In 1796, now all but destitute, he had to sell his ruined castle in Lacoste. The ruins of the castle were acquired in 2001 by fashion designer Pierre Cardin who now holds music festivals there.

In 1801 Napoleon Bonaparte ordered the arrest of the anonymous author of Justine and Juliette. Sade was arrested at his publisher's office and imprisoned without trial; first in the Sainte-Pélagie prison and, following allegations that he had tried to seduce young fellow prisoners there, in the harsh fortress of Bicêtre. After intervention by his family, he was declared insane in 1803 and transferred once more to the asylum at Charenton. His ex-wife and children had agreed to pay his pension there. Constance was allowed to live with him at Charenton. The benign director of the institution, Abbé de Coulmier, allowed and encouraged him to stage several of his plays, with the inmates as actors, to be viewed by the Parisian public. Coulmier's novel approaches to psychotherapy attracted much opposition. In 1809 new police orders put Sade into solitary confinement and deprived him of pens and paper, though Coulmier succeeded in ameliorating this harsh treatment. In 1813, the government ordered Coulmier to suspend all theatrical performances.

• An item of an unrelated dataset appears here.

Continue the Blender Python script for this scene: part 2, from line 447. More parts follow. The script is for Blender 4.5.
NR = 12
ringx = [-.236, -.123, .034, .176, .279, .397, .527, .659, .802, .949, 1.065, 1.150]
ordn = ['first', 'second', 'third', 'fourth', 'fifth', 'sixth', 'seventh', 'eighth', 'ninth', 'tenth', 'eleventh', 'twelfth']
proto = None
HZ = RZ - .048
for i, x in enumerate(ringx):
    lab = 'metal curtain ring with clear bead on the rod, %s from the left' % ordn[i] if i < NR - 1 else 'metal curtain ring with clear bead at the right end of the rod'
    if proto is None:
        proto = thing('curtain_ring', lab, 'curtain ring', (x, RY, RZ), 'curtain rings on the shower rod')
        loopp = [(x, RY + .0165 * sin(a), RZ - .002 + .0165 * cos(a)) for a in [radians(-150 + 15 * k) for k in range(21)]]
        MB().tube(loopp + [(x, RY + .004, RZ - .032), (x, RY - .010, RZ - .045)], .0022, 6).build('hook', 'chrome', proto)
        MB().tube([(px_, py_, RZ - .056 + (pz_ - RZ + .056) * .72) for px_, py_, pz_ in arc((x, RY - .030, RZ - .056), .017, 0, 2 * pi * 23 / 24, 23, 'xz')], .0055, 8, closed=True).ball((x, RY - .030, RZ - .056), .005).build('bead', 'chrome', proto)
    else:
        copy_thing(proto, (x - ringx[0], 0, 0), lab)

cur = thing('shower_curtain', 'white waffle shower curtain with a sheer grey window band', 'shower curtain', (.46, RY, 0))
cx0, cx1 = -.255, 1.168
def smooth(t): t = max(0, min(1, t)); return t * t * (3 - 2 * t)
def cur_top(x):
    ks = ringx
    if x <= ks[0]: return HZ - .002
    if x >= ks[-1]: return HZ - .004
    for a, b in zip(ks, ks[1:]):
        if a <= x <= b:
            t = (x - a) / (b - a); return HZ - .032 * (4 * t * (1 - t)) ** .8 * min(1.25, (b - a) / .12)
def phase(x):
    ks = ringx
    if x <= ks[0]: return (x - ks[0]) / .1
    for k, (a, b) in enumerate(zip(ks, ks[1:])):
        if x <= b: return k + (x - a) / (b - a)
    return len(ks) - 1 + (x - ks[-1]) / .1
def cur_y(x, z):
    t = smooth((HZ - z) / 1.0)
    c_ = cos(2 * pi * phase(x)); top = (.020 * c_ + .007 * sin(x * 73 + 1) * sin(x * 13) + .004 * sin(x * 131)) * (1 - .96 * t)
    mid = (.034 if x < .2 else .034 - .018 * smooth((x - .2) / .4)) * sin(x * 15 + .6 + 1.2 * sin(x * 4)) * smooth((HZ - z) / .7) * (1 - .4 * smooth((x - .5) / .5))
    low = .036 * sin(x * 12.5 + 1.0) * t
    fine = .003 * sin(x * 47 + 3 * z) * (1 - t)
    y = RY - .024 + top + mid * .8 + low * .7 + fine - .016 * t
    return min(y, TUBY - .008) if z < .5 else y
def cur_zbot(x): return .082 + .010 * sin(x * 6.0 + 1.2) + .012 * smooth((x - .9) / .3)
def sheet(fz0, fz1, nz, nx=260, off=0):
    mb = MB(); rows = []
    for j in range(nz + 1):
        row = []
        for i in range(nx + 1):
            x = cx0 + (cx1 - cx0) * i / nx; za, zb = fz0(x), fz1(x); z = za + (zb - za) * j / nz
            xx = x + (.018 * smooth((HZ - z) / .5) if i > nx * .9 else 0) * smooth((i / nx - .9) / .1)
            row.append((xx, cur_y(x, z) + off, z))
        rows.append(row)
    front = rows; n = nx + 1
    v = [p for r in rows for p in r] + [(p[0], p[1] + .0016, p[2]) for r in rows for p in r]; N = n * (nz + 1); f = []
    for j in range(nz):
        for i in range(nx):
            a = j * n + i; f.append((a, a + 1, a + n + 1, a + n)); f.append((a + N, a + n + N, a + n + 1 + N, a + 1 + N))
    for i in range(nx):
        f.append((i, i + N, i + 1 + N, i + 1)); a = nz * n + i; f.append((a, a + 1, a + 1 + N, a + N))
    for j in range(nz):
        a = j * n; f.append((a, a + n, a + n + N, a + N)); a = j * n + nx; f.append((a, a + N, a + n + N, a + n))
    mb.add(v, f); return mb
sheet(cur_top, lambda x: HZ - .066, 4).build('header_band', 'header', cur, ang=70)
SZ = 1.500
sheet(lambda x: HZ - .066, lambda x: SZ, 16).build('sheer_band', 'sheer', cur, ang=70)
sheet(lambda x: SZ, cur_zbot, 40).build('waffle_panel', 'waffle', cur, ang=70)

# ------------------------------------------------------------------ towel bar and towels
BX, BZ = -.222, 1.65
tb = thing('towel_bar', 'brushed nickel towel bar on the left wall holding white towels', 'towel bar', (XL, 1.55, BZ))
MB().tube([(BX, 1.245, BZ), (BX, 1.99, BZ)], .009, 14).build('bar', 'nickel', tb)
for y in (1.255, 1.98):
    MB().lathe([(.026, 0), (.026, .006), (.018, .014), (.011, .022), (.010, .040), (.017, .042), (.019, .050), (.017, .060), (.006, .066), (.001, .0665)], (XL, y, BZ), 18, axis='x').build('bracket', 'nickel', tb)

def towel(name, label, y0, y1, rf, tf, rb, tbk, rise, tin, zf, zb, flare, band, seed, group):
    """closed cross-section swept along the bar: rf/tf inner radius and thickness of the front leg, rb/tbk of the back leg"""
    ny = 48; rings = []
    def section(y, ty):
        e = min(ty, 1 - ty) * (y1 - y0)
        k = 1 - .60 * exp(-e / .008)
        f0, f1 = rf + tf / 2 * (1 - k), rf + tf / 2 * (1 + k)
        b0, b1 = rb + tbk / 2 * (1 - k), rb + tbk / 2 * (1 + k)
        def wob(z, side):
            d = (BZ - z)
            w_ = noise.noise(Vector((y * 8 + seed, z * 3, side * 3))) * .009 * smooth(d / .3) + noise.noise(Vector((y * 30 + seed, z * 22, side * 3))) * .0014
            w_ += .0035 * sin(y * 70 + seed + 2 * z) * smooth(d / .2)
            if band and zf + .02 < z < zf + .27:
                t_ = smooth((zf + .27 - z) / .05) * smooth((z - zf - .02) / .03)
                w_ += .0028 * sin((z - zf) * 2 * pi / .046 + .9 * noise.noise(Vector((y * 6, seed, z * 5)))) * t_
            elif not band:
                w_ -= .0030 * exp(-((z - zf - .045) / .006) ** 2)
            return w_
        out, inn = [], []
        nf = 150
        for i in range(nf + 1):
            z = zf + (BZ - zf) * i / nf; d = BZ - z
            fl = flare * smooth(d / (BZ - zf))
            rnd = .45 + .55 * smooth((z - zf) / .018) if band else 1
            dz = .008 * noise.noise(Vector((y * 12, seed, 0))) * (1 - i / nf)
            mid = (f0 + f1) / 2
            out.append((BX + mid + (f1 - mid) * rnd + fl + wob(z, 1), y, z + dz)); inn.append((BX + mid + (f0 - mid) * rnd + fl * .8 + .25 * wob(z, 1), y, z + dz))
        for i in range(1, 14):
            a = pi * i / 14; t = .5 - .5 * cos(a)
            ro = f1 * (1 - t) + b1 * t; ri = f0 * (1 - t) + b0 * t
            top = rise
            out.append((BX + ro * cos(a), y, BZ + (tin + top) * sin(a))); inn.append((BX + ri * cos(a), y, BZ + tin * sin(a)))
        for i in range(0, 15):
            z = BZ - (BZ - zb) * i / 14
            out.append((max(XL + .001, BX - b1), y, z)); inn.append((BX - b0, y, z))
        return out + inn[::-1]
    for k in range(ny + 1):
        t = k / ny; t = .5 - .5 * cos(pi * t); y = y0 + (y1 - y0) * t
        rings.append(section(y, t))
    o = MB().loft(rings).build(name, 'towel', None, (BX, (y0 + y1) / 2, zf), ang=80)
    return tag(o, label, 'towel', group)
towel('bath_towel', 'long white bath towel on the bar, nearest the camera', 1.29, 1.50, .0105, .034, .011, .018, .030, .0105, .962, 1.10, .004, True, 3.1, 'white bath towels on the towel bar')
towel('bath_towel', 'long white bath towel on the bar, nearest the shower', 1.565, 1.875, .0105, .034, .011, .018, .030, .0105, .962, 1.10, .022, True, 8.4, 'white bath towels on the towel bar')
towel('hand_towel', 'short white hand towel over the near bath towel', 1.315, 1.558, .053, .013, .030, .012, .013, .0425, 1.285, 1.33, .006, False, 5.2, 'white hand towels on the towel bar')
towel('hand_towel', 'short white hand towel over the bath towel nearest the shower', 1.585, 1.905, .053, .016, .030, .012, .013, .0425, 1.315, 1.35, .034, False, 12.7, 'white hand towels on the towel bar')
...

Sade began an affair with 13-year-old Madeleine Leclerc, daughter of an employee at Charenton. This affair lasted some 4 years, until Sade's death in 1814. He had left instructions in his will forbidding that his body be opened upon any pretext whatsoever, and that it remain untouched for 48 hours in the chamber in which he died, and then placed in a coffin and buried on his property located in Malmaison near Épernon. His skull was later removed from the grave for phrenological examination. His son had all his remaining unpublished manuscripts burned, including the immense multi-volume work Les Journées de Florbelle.